Recognition of informal procedures

The reform package, outlined in the discussion Paper ‘Insolvent Trading: a safe harbour for reorganisation attempts outside of external administration’, is aimed at improving the balance between discouraging undesirable conduct while promoting responsible risk taking and economic development.


The Paper recognises the benefits of informal workouts in business rescue and the protection of the shareholders, creditors and employees of a distressed business. More specifically, the reforms target three objectives: reducing the costs and complexity of insolvency administrations, improving communications with creditors, and reducing the potential abuse of corporate insolvency law. The Paper presents three options to discuss in insolvency law reform, the first of which is to retain the current regime. “Reasons cited for retaining the law, as it now applies, include the potential consequences of any weakening of the prohibition against insolvent trading and the possibility that any safe harbour from liability for insolvent trading might be the subject of abuse,” says Clint Hinchen, a partner at Allens Arthur Robinson.

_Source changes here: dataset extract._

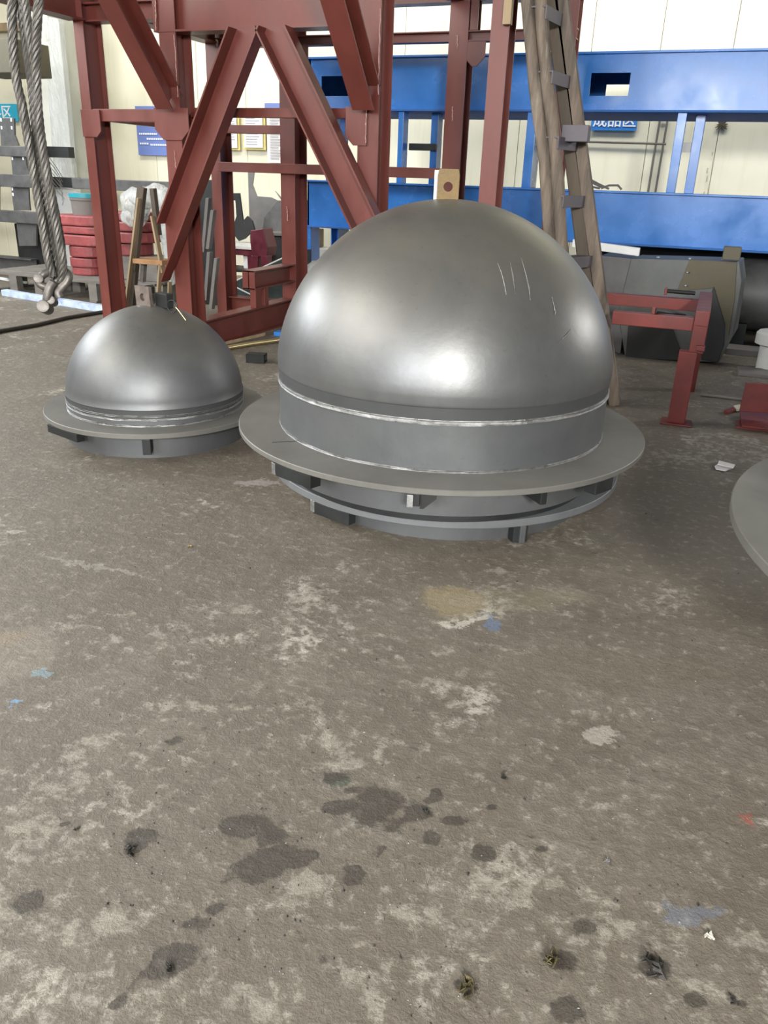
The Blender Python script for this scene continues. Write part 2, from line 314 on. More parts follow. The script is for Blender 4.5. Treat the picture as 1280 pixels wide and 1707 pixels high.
# ---------------------------------------------------------------- mesh helpers
class MB:
    def __init__(s): s.v = []; s.f = []; s.sm = []
    def add(s, vs, fs, smooth=False):
        o = len(s.v); s.v += [tuple(p) for p in vs]; s.f += [tuple(i + o for i in f) for f in fs]; s.sm += [smooth] * len(fs); return s
    def box(s, c, d, R=None):
        c = V(c); out = []
        for x in (-.5, .5):
            for y in (-.5, .5):
                for z in (-.5, .5):
                    p = V((x * d[0], y * d[1], z * d[2])); out.append(c + (R @ p if R else p))
        return s.add(out, [(0, 1, 3, 2), (4, 6, 7, 5), (0, 4, 5, 1), (2, 3, 7, 6), (0, 2, 6, 4), (1, 5, 7, 3)])
    def bx(s, x0, x1, y0, y1, z0, z1): return s.box(((x0 + x1) / 2, (y0 + y1) / 2, (z0 + z1) / 2), (abs(x1 - x0), abs(y1 - y0), abs(z1 - z0)))
    def sect(s, p0, p1, u, v, poly, smooth=False):
        """extrude a closed polygon (in u,v) from p0 to p1"""
        p0, p1, u, v = V(p0), V(p1), V(u), V(v); n = len(poly)
        a = [p0 + u * q[0] + v * q[1] for q in poly] + [p1 + u * q[0] + v * q[1] for q in poly]
        fs = [(i, (i + 1) % n, n + (i + 1) % n, n + i) for i in range(n)] 
        o = s.add(a, fs, smooth)
        s.add(a[:n], [tuple(range(n))[::-1]]); s.add(a[n:], [tuple(range(n))]); return o
    def hb(s, p0, p1, u, v, h, b, t=.012, tw=.010):
        """H section: web spans u (height h), flanges b wide along v"""
        u = V(u).normalized(); v = V(v).normalized()
        hh, bb, w = h / 2, b / 2, tw / 2
        poly = [(-hh, -bb), (-hh + t, -bb), (-hh + t, -w), (hh - t, -w), (hh - t, -bb), (hh, -bb), (hh, bb), (hh - t, bb), (hh - t, w), (-hh + t, w), (-hh + t, bb), (-hh, bb)]
        p0, p1 = V(p0), V(p1)
        a = [p0 + u * q[0] + v * q[1] for q in poly] + [p1 + u * q[0] + v * q[1] for q in poly]
        s.add(a, [(i, (i + 1) % 12, 12 + (i + 1) % 12, 12 + i) for i in range(12)])
        for o in (0, 12): s.add(a[o:o + 12], [(0, 1, 10, 11), (1, 2, 9, 10), (2, 3, 8, 9), (3, 4, 7, 8), (4, 5, 6, 7)])
        return s
    def tube(s, pts, r, n=10, cap=True, smooth=True):
        pts = [V(p) for p in pts]; rs = r if isinstance(r, (list, tuple)) else [r] * len(pts)
        up = V((0, 0, 1)); ring = []; vs = []
        d0 = (pts[1] - pts[0]).normalized(); a = d0.cross(up)
        if a.length < .1: a = d0.cross(V((1, 0, 0)))
        a.normalize()
        for i, p in enumerate(pts):
            d = (pts[min(i + 1, len(pts) - 1)] - pts[max(i - 1, 0)]).normalized()
            a = (a - d * a.dot(d)).normalized(); bb = d.cross(a)
            for k in range(n):
                th = 2 * PI * k / n; vs.append(p + (a * math.cos(th) + bb * math.sin(th)) * rs[i])
        m = len(pts); fs = [(i * n + k, i * n + (k + 1) % n, (i + 1) * n + (k + 1) % n, (i + 1) * n + k) for i in range(m - 1) for k in range(n)]
        s.add(vs, fs, smooth)
        if cap: s.add(vs[:n], [tuple(range(n))[::-1]]); s.add(vs[-n:], [tuple(range(n))])
        return s
    def lathe(s, prof, c=(0, 0, 0), n=96, smooth=True, wob=0., seed=0):
        """prof: (r, z) list; closed profiles repeat the first point"""
        c = V(c); vs = []
        for k in range(n):
            th = 2 * PI * k / n
            for j, (r, z) in enumerate(prof):
                rr = r + (wob * noise.noise(V((math.cos(th) * 14 + seed, math.sin(th) * 14, z * 9 + j))) if wob else 0)
                vs.append(c + V((rr * math.cos(th), rr * math.sin(th), z)))
        m = len(prof)
        return s.add(vs, [(k * m + j, ((k + 1) % n) * m + j, ((k + 1) % n) * m + j + 1, k * m + j + 1) for k in range(n) for j in range(m - 1)], smooth)
    def prism(s, pts, d):
        """planar polygon extruded by vector d"""
        pts = [V(p) for p in pts]; d = V(d); n = len(pts); a = pts + [p + d for p in pts]
        return s.add(a, [tuple(range(n))[::-1], tuple(range(n, 2 * n))] + [(i, (i + 1) % n, n + (i + 1) % n, n + i) for i in range(n)])
    def build(s, name, m, parent=None, bevel=0.):
        me = bpy.data.meshes.new(name); me.from_pydata(s.v, [], s.f); me.update()
        bm = bmesh.new(); bm.from_mesh(me)
        bmesh.ops.remove_doubles(bm, verts=bm.verts, dist=1e-5); 
        sm = [f.smooth for f in bm.faces]
        bmesh.ops.recalc_face_normals(bm, faces=bm.faces)
        if bevel: bmesh.ops.bevel(bm, geom=[e for e in bm.edges if e.is_manifold and e.calc_face_angle(0) > .6], offset=bevel, segments=2, affect='EDGES', profile=.6, clamp_overlap=True)
        bm.to_mesh(me); bm.free()
        if any(s.sm):
            for p in me.polygons: p.use_smooth = True
            me.set_sharp_from_angle(angle=math.radians(38))
        me.materials.append(M[m] if isinstance(m, str) else m)
        o = bpy.data.objects.new(name, me); col.objects.link(o)
        if parent: setp(o, parent)
        return o
LOC = {}
GROUPS = {'dome': 'steel domes', 'casting': 'stacked red castings', 'pallet': 'wooden pallets', 'strip': 'leaning strips behind the left post', 'debris': 'debris on the floor', 'notice': 'notices on the wall', 'sheet': 'cut steel sheets'}
def tag(o, label, cat, group=None):
    o['label'] = label; o['category'] = cat; group = group or GROUPS.get(cat)
    if group: o['group'] = group
    return o
def setp(o, parent):
    """geometry is modelled in world coordinates; the child keeps it under its thing"""
    o.parent = parent; o.matrix_parent_inverse = Matrix.Translation(-LOC.get(parent.name, V((0, 0, 0))))
def thing(name, loc, label, cat, group=None):
    o = bpy.data.objects.new(name, None); col.objects.link(o); o.location = loc; o.empty_display_size = .1
    LOC[o.name] = V(loc); return tag(o, label, cat, group)
def struct(o): o['kind'] = 'structure'; return o

# ---------------------------------------------------------------- structure
import numpy as np
gx = np.concatenate([[-40, -20, -10, -6, -5], np.arange(-4.4, 1.6, .03), [2, 4, 14]]); gy = np.concatenate([[-12, -4, 0], np.arange(.7, 5.6, .03), [7, 9, 11.5]])
XX, YY = np.meshgrid(gx, gy); nx, ny = len(gx), len(gy)
me = bpy.data.meshes.new('floor'); ii = (np.arange(ny - 1)[:, None] * nx + np.arange(nx - 1)[None]).ravel()
me.from_pydata(np.stack([XX.ravel(), YY.ravel(), 0 * XX.ravel()], 1).tolist(), [], np.stack([ii, ii + 1, ii + nx + 1, ii + nx], 1).tolist())
def soft_field(L):
    out = np.zeros(XX.size)
    for x, y, rx, ry, a, cc, am in L:
        dx, dy = XX.ravel() - x, YY.ravel() - y; u = (dx * math.cos(a) + dy * math.sin(a)) / rx; w = (-dx * math.sin(a) + dy * math.cos(a)) / ry
        out = np.maximum(out, np.clip(1.0 - .5 * np.hypot(u, w), 0, 1))
    return out
ca = me.color_attributes.new('wear', 'FLOAT_COLOR', 'POINT'); cv = np.ones((XX.size, 4), dtype=np.float32)
cv[:, 0] = soft_field(OIL); cv[:, 1] = soft_field(WORN) * .12; cv[:, 2] = 0; ca.data.foreach_set('color', cv.ravel())
me.materials.append(M['floor']); fo = bpy.data.objects.new('floor', me); col.objects.link(fo); struct(fo)
WY = 11.5
wallo = struct(MB().bx(-24, 9, WY + .02, WY + .12, 0, 7.0).build('wall_back', 'palegrey'))
x = -23.94
while x < 9:
    MB().bx(x + .003, x + .817, WY - .03, WY + .02, .0, 7.0).build('panel', 'wall', wallo, .006)
    x += .82
# building column by the back wall on the left
cx0, cx1 = -9.63, -9.20
cb = MB().bx(cx0, cx1, 10.35, 10.95, 0, 7.0).build('trim_1', 'column', None, .01); struct(cb)

# ---------------------------------------------------------------- domes
def weld_ring(name, R, z, c, w, par, wob=.0014, n=180):
    h_ = min(.006, w * .5)
    p = [(R - .002, z + w), (R + h_, z + w * .85), (R + h_ * 1.1, z + w * .6), (R + h_ * .45, z + w * .3), (R + h_ * .45, z - w * .3), (R + h_ * 1.1, z - w * .6), (R + h_, z - w * .85), (R - .002, z - w)]
    return MB().lathe(p, c, n, True, wob, z * 31).build(name, 'weld', par)
def lug_tang(ang, R, c, z0, z1, wdt, thk, par, face=True):
    """stop block under a flange, long side along the rim"""
    a = math.radians(ang); d = V((math.cos(a), math.sin(a), 0)); tn = V((-d.y, d.x, 0))
    o = MB(); p = V(c) + d * (R - thk / 2)
    Rm = Matrix((d, tn, V((0, 0, 1)))).transposed()
    o.box((p.x, p.y, (z0 + z1) / 2), (thk, wdt, z1 - z0), Rm)
    return o.build('stop_block', 'darkgrey', par, .003)
def steel_dome(name, c, zf, tf, Rf, Rc, hc, Rd, z0, zt, label, lugs, skirtR, skirtz, headmat='dome', dz=.060, wb=.013):
    cx, cy = c; c3 = (cx, cy, 0)
    T = thing(name, (cx, cy, 0), label, 'dome')
    zc = zf + hc
    # cylinder band, dome with rolled-in skirt
    MB().lathe([(Rc, zf - tf * .5), (Rc, zc + .002)], c3, 128).build('cylinder_band', 'cyl', T)
    ze = zc + dz
    def rz(z): return max(1e-4, Rd * max(0, 1 - ((z - z0) / (zt - z0)) ** 1.96) ** (1 / 1.96))
    zk = ze + .055; rk = rz(zk)
    prof = [(Rc + .002, ze), (Rc + .004, ze + .002)] + [(rk - (rk - Rc - .005) * (1 - t_) ** 2, ze + .004 + (zk - ze - .004) * t_) for t_ in (0, .15, .3, .5, .75, 1)]
    u0 = math.asin((zk - z0) / (zt - z0))
    crown = [(rz(z0 + (zt - z0) * math.sin(u0 + (PI / 2 - u0) * k / 34)), z0 + (zt - z0) * math.sin(u0 + (PI / 2 - u0) * k / 34)) for k in range(1, 35)]
    dm = MB().lathe(prof + crown, c3, 160).build('dome_head', headmat, T)
    MB().lathe([(Rc + .001, zc - .004), (Rc + .001, ze + .002)], c3, 128).build('skirt_band', 'skirt', T)
    weld_ring('weld_bead', Rc, zc, c3, wb, T)
    weld_ring('weld_bead', Rc, zf + .004, c3, .008, T, .002)
    MB().lathe([(Rc - .01, zf), (Rf - .003, zf), (Rf, zf - .003), (Rf, zf - tf + .003), (Rf - .003, zf - tf), (Rc - .01, zf - tf), (Rc - .01, zf)], c3, 160).build('flange', 'flange', T)
    MB().lathe([(skirtR, zf - tf), (skirtR, skirtz), (skirtR - .02, skirtz), (skirtR - .02, zf - tf)], c3, 128).build('lower_skirt', 'cyl', T)
    for a, w in lugs: lug_tang(a, Rf - .004, c3, zf - tf - .055, zf - tf, w, .05, T)
    return T
BC = (-1.153, 3.811)
def plate_with_hole(name, c, ux, uz, w, h, th, hole, m, par, bev=.003):
    """upright plate: centre of its foot c, width axis ux, height axis uz, round hole (dx, dz, r)"""
    c, ux, uz = V(c), V(ux).normalized(), V(uz).normalized(); n = ux.cross(uz).normalized() * th
    hx, hz, r = hole; K = 24; out, inn = [], []
    for k in range(K):
        a = 2 * PI * k / K; dx, dz = math.cos(a), math.sin(a)
        s_ = min((w / 2 - math.copysign(hx, dx)) / abs(dx) if abs(dx) > 1e-6 else 1e9, ((h - hz) if dz > 0 else hz) / abs(dz) if abs(dz) > 1e-6 else 1e9)
        out.append(c + ux * (hx + dx * s_) + uz * (hz + dz * s_)); inn.append(c + ux * (hx + dx * r) + uz * (hz + dz * r))
    mb = MB(); vs = out + inn + [p + n for p in out] + [p + n for p in inn]; f = []
    for k in range(K):
        q = (k + 1) % K
        f += [(k, q, K + q, K + k), (2 * K + k, 3 * K + k, 3 * K + q, 2 * K + q), (k, 2 * K + k, 2 * K + q, q), (K + k, K + q, 3 * K + q, 3 * K + k)]
    mb.add(vs, f); return mb.build(name, m, par)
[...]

The second option is the adoption of a modified ‘business judgement rule’. This new rule would relieve directors of the duty not to trade while insolvent, subject to compliance with the conditions set out in the Paper. Also, this option would provide a safe harbour from the risk of personal liability for insolvent trading for directors making bona fide efforts at an informal workout outside of the bounds of external administration. “The problem is that, currently, Australia’s insolvent trading laws are more severe than those of other jurisdictions, which often require some element of fault or knowledge,” says Mr Hinchen. “They present a strong disincentive for informal workouts of companies which are actually insolvent or close to insolvency, and are an area of considerable concern for directors of companies in financial difficulty.” Under the second option outlined in the reform package, directors and companies would be encouraged to conduct genuine informal workouts. But the issue of legal defences against insolvent trading has become a matter of conjecture following recent federal court cases such as McLellan, in the matter of The Stake Man Pty Ltd v Caroll. According to experts, this was the first time a judge exercised his discretion under the Corporations Act 2001 (Cth) to give a director complete relief from penalty following a finding of insolvent trading.

Finally, the reform package proposes a moratorium. Directors would be permitted to expressly and openly invoke a moratorium from the insolvent trading prohibitions for the purpose of attempting an informal corporate reorganisation outside of external administration. Under this option, businesses would be required to inform the market of their insolvency and intention to pursue a workout outside of external administration. Existing creditors would have the right to bring the moratorium to an end if the company’s insolvent trading was collectively considered to be against the creditors’ interests. This final option would allow directors to continue trading while providing a level of protection and control to existing and potential creditors. Clearly, this option shares some similarities with a US Chapter 11 procedure, which features debtor-in-possession financing and a moratorium.

The proposed reforms would also amend the Corporations Act 2001 to reverse the effect of the High Court’s decision in Sons of Gwalia v Margaretic (2007). Currently, according to that decision, shareholders who have been allegedly induced into purchasing shares in a company just prior to its insolvency by misrepresentations and inadequate market disclosure, are able to lodge claims as creditors in the company’s voluntary administration. The High Court of Australia interpreted the statutory subordination provisions in the Corporations Act 2001 narrowly, with the result that many shareholders have been permitted to stand alongside non-shareholder creditors in corporate insolvencies. “Subordinated debt holders in large corporate failures have, as a result of that decision, found themselves competing with shareholder claims, with a significant increase in the costs of administration further reducing returns to creditors,” explains Michael Lhuede, a partner at Piper Alderman. “The government has announced it will legislate to remove this distinction so as to subordinate shareholder claims to those of ordinary unsecured creditors,” he adds. By reversing the effects of that decision, the Australian government hopes to increase the availability, and lower the cost, of debt funding for Australian companies by encouraging lenders to provide unsecured debt finance without the risk of having potential competing shareholder claims. This reform is also aimed at supporting the growth of the secondary debt market in Australia, and encouraging informal workouts and distressed investment. But, presumably, the insolvency law reform will not impact on the ability of shareholders to pursue companies for damages for misrepresentation, or breaches of continuous disclosure laws in connection with the acquisition of securities issued by the companies, whether those companies are solvent or insolvent.